Piers Morgan will keep his £50m newspaper and TV contract with Murdoch-owned News UK despite a High Court ruling that he knew about, and was involved in, phone hacking when editor of the Daily Mirror, insiders have said.
Mr Morgan insisted he had “never hacked a phone or told anybody else to hack a phone” as he rejected Friday’s judgement in favour of the Duke of Sussex, which found “no doubt” that the former editor knew about the practice.
In a typically punchy statement delivered outside his front door, Mr Morgan dismissed the allegations that have dogged him for years, blaming claims made “by old foes of mine with an axe to grind”, singling out royal author Omid Scobie.
The TalkTV presenter and Sun columnist is not due to return to the airwaves until next week, with TalkTV airing a highlights compilation in his slot on Friday night.
News UK sources indicated that the ruling would not affect his contract with News UK. Morgan is expected to return to the airwaves next week.
But the verdict is particularly sensitive for the business. The judge said other key Mirror Group figures were aware of illegal activity, including Richard Wallace, another former Mirror editor who is now the head of TV at News UK.
Wallace, who replaced Morgan as the tabloid’s editor in 2004, has said hacking might have taken place in the newsroom without his knowledge.
The Duke of Sussex’s £140,000 award was reported in stories on The Sun and TalkTV websites which did not mention the judge’s verdict on Morgan and other MGM figures.
Harry is bringing a separate phone-hacking case against the publisher of The Sun, due to begin in January.
Denying any involvement in hacking, Morgan said: “I wasn’t called as a witness by either side in the case, nor was I asked to provide any statement.

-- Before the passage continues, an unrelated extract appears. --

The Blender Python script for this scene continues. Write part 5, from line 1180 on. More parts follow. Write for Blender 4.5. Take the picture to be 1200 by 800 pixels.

I would have very happily agreed to do either or both of those things had I been asked.
“Nor did I have a single conversation with any of the Mirror Group lawyers throughout the entire legal process.
“So I wasn’t able to respond to the many false allegations that were spewed about me in court by old foes of mine with an axe to grind, most of which, inexplicably, were not even challenged in my absence by the Mirror Group counsel.”
Morgan has engaged in a war of words with Mr Scobie, the royal biographer who was called a “reliable witness” by Mr Justice Fancourt, after giving evidence that the then editor would have been aware of hacking at the Mirror.
Mr Scobie, who worked as an intern at Mirror Group, said he overheard Morgan being told that the source of a story about Kylie Minogue was the singer’s voicemail.
Mr Morgan has said claims in the biographer’s book Endgame, concerning his alleged friendship with Queen Camilla, were untrue, calling him a “liar” on his TalkTV show. Mr Scobie said his book was based on reliable sources.
Speaking before the ruling, the author told i: “I was witness to a conversation about a story that involved the retrieval of Kylie Minogue’s voicemail and remember being surprised at the time. There was no such word as phone hacking then.
“I worked across a few publications at the group and the more time I spent at the publisher’s office, the more I realised how rampant this culture of phone hacking was.”
Mr Morgan showed no sign of abandoning his feud with the Sussexes, accusing Prince Harry of having a “ruthless, greedy, and hypocritical enthusiasm” for intruding on the lives of his own family.
The TalkTV presenter has previously been questioned under caution by police investigating phone-hacking claims at the Mirror Group in 2013.
He denied any involvement in hacking then, and has stuck to a form of words he repeated when last challenged over the practice, by the BBC’s Laura Kuenssberg earlier this year.
Asked specifically about whether he had “ever listened to a voicemail without the consent of one of the participants”, Mr Morgan replied: “No, I have made it very clear. My position on hacking is: I have never hacked a phone, I have never told anyone to hack a phone, no one has produced any evidence.”
In another interview with the BBC’s Amol Rajan in May, he said: “I’ve never hacked a phone, I wouldn’t even know how to.”
However in 2006, Mr Morgan wrote an article in the Daily Mail in which he claimed to have been played the tape of a message that Paul McCartney had left for his wife, Heather Mills, on her mobile phone.
Questioned over the voicemail at the Leveson Inquiry in 2011, Mr Morgan refused to identify the person who played him the message.
He told the inquiry he “had no reason or knowledge to believe it (hacking was going on” during his editorship of the Mirror, which ran from 1995 to 2004.
Giving evidence to the inquiry, former Newsnight presenter Jeremy Paxman told of a lunch at Mirror headquarters in 2002 at which he said Mr Morgan described to him how to hack into a mobile phone.
In 2007, Mr Morgan told Press Gazette that phone hacking was an “investigative practice that everyone knows was going on at almost every paper in Fleet Street for years”.